┏━━

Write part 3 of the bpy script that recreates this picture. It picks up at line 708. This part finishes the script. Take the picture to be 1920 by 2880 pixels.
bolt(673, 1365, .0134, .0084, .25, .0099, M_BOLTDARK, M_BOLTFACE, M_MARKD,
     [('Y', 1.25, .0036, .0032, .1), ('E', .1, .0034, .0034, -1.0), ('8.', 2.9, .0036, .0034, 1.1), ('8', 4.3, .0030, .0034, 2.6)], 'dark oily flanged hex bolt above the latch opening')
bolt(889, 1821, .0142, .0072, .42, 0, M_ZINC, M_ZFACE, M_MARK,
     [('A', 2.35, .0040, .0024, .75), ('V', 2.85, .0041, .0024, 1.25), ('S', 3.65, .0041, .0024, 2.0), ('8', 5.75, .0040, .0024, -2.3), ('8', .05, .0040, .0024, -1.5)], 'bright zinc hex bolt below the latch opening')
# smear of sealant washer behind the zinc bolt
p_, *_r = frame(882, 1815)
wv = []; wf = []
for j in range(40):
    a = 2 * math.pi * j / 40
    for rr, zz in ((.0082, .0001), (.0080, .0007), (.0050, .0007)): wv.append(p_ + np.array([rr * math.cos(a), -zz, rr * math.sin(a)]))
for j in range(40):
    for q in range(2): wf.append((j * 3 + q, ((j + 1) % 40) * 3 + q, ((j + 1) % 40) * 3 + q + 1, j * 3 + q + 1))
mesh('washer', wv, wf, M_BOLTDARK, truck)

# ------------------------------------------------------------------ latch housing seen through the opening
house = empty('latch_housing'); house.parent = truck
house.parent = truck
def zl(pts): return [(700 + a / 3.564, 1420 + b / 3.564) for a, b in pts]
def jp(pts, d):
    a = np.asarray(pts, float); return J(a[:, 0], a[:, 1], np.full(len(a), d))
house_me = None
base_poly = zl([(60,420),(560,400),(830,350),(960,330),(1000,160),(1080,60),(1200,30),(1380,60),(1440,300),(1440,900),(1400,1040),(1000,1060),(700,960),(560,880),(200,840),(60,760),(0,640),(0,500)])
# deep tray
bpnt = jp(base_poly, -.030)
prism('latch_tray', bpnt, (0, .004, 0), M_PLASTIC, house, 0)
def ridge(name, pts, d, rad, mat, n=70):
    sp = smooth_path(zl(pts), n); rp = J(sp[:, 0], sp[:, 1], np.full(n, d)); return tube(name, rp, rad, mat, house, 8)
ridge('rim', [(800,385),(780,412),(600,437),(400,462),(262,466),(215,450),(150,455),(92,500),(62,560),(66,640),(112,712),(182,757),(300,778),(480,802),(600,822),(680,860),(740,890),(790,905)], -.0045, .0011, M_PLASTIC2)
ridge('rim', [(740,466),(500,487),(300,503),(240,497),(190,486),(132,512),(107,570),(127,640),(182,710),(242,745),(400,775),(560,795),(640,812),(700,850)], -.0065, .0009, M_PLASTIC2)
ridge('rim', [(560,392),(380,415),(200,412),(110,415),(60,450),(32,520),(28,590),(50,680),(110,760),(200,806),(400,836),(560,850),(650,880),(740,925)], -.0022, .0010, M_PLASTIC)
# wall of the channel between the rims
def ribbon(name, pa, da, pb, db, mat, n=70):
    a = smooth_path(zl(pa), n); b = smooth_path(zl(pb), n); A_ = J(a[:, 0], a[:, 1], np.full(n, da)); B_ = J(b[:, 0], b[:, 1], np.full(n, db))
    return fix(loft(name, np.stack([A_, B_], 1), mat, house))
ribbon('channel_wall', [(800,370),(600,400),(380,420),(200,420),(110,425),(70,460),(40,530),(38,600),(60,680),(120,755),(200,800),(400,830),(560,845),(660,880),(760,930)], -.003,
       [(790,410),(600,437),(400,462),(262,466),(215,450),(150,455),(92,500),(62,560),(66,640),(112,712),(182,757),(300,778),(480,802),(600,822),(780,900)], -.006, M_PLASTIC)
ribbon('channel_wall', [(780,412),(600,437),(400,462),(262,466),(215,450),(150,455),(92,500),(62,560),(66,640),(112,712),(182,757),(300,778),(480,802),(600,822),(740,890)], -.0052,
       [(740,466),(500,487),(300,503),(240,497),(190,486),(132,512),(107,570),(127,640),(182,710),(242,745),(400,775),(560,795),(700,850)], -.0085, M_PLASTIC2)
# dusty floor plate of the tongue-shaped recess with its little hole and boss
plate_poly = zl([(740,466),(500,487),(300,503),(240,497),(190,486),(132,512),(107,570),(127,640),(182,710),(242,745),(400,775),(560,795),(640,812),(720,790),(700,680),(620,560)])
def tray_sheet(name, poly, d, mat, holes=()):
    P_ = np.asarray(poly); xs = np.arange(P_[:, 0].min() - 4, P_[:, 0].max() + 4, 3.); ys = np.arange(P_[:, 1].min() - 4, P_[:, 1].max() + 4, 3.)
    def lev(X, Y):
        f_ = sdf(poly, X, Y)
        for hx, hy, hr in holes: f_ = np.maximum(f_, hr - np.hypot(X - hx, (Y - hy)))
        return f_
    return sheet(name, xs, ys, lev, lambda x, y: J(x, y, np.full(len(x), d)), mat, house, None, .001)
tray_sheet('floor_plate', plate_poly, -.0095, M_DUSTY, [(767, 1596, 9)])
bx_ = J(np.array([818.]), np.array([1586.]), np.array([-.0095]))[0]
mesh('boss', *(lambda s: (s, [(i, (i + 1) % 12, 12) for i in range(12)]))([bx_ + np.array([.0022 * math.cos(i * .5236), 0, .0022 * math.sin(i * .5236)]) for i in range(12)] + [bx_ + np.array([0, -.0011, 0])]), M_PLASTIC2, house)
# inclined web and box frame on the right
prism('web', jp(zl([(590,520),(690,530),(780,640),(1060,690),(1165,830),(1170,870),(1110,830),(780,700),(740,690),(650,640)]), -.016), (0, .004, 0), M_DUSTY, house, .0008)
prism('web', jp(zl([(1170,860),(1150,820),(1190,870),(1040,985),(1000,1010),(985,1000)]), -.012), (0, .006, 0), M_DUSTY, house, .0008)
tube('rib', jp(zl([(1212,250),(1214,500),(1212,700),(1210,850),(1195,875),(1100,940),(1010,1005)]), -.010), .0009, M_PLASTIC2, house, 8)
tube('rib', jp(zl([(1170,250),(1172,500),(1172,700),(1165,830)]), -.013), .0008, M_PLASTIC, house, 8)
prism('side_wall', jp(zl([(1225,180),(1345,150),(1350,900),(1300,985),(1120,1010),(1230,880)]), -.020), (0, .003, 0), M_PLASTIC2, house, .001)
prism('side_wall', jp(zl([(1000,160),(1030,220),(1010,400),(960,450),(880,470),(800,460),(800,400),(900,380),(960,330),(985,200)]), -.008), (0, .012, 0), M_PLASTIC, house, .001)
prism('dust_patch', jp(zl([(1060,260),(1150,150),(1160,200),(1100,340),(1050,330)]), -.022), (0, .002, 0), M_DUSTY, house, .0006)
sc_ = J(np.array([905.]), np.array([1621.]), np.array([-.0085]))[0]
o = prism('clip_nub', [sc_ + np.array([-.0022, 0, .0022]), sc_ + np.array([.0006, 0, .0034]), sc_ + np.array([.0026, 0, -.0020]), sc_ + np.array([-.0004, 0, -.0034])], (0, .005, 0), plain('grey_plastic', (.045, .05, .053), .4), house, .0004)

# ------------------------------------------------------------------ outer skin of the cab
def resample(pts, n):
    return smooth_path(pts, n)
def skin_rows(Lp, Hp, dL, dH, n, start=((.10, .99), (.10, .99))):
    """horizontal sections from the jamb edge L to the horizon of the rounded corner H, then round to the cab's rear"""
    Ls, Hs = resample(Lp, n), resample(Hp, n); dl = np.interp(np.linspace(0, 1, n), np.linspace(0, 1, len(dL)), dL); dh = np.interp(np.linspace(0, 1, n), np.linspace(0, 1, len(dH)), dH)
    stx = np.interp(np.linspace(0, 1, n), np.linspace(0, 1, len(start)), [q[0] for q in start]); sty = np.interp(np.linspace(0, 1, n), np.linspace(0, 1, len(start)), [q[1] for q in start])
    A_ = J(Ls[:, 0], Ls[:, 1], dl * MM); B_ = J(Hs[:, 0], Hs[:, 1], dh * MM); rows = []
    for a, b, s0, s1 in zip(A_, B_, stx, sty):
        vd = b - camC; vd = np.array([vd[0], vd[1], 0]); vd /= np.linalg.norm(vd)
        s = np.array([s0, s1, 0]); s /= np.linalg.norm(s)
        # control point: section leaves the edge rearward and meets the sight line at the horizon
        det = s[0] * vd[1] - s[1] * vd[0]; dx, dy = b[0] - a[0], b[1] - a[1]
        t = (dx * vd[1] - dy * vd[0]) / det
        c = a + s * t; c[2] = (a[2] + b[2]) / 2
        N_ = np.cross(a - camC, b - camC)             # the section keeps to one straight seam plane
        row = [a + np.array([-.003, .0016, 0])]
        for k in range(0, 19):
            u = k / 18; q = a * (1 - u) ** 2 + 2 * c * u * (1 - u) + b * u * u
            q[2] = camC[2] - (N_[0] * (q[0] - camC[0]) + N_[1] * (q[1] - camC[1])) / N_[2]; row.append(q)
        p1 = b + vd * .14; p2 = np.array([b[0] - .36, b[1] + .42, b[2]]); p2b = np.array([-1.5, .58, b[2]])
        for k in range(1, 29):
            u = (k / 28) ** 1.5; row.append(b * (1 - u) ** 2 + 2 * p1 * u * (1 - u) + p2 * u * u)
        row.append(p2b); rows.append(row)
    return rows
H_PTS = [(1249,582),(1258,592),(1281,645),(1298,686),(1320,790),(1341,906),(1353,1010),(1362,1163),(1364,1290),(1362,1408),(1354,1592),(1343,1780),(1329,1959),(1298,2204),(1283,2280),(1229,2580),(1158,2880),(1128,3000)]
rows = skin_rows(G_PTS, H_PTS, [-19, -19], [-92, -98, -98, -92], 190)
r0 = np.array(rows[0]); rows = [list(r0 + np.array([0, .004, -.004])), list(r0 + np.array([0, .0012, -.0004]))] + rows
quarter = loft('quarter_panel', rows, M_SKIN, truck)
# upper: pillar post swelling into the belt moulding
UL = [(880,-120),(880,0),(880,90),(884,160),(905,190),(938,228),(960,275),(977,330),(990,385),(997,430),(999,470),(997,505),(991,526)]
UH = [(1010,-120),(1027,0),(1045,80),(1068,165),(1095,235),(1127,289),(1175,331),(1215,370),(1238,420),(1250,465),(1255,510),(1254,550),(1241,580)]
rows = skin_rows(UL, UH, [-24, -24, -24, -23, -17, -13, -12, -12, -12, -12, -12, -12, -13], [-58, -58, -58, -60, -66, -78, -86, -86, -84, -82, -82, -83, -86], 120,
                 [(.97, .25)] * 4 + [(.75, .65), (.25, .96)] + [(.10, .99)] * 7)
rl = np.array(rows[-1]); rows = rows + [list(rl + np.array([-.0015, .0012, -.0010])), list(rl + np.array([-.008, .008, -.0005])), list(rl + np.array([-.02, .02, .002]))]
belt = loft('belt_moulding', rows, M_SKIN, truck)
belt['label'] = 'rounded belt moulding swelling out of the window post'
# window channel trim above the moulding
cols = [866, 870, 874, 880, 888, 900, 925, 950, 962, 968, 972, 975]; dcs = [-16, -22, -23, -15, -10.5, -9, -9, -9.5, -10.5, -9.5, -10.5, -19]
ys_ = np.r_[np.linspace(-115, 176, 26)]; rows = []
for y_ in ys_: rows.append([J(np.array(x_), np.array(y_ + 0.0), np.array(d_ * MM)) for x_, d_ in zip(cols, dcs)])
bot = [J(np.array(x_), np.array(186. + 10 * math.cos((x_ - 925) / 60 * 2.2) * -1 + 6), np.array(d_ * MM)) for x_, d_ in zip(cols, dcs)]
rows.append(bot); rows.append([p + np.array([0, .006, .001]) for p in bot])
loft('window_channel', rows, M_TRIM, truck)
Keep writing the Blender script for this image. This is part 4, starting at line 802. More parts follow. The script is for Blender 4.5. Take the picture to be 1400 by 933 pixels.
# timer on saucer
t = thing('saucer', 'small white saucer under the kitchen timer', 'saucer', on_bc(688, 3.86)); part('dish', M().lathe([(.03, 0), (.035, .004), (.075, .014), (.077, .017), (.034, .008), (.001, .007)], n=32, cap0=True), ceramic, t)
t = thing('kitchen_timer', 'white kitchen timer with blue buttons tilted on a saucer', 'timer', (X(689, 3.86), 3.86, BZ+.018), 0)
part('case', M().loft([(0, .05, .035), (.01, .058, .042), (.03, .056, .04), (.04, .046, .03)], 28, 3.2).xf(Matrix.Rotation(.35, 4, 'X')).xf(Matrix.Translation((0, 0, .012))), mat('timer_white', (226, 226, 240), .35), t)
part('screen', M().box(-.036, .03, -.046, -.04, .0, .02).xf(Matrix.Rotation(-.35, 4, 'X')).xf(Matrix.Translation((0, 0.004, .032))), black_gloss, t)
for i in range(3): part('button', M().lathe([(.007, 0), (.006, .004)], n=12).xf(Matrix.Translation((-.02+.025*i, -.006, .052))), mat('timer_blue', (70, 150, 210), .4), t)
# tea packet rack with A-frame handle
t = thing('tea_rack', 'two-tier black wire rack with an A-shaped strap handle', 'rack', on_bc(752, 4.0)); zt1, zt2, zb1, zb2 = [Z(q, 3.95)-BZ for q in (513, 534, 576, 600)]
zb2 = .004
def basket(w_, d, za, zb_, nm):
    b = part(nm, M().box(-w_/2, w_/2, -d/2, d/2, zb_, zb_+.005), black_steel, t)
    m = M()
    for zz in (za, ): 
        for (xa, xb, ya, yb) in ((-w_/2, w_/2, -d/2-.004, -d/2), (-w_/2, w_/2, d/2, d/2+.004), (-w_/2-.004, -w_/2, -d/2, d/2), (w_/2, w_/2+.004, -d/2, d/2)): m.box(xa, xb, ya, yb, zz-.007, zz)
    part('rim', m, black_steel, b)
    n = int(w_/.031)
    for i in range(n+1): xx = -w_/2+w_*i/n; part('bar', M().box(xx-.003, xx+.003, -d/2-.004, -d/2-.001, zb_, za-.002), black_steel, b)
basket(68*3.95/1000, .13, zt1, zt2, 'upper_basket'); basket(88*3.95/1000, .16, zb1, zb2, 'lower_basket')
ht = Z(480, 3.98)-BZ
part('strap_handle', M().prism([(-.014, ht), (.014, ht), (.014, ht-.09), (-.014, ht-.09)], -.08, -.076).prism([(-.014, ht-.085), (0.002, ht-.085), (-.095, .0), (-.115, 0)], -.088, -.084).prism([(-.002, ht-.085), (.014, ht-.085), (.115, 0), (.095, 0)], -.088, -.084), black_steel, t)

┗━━

Restate the listing exactly, starting at its first line and ending at the line where "mesh('washer', wv, wf, M_BOLTDARK, truck)" occurs; include both and no other lines.

Write part 3 of the bpy script that recreates this picture. It picks up at line 708. This part finishes the script. Take the picture to be 1920 by 2880 pixels.
bolt(673, 1365, .0134, .0084, .25, .0099, M_BOLTDARK, M_BOLTFACE, M_MARKD,
     [('Y', 1.25, .0036, .0032, .1), ('E', .1, .0034, .0034, -1.0), ('8.', 2.9, .0036, .0034, 1.1), ('8', 4.3, .0030, .0034, 2.6)], 'dark oily flanged hex bolt above the latch opening')
bolt(889, 1821, .0142, .0072, .42, 0, M_ZINC, M_ZFACE, M_MARK,
     [('A', 2.35, .0040, .0024, .75), ('V', 2.85, .0041, .0024, 1.25), ('S', 3.65, .0041, .0024, 2.0), ('8', 5.75, .0040, .0024, -2.3), ('8', .05, .0040, .0024, -1.5)], 'bright zinc hex bolt below the latch opening')
# smear of sealant washer behind the zinc bolt
p_, *_r = frame(882, 1815)
wv = []; wf = []
for j in range(40):
    a = 2 * math.pi * j / 40
    for rr, zz in ((.0082, .0001), (.0080, .0007), (.0050, .0007)): wv.append(p_ + np.array([rr * math.cos(a), -zz, rr * math.sin(a)]))
for j in range(40):
    for q in range(2): wf.append((j * 3 + q, ((j + 1) % 40) * 3 + q, ((j + 1) % 40) * 3 + q + 1, j * 3 + q + 1))
mesh('washer', wv, wf, M_BOLTDARK, truck)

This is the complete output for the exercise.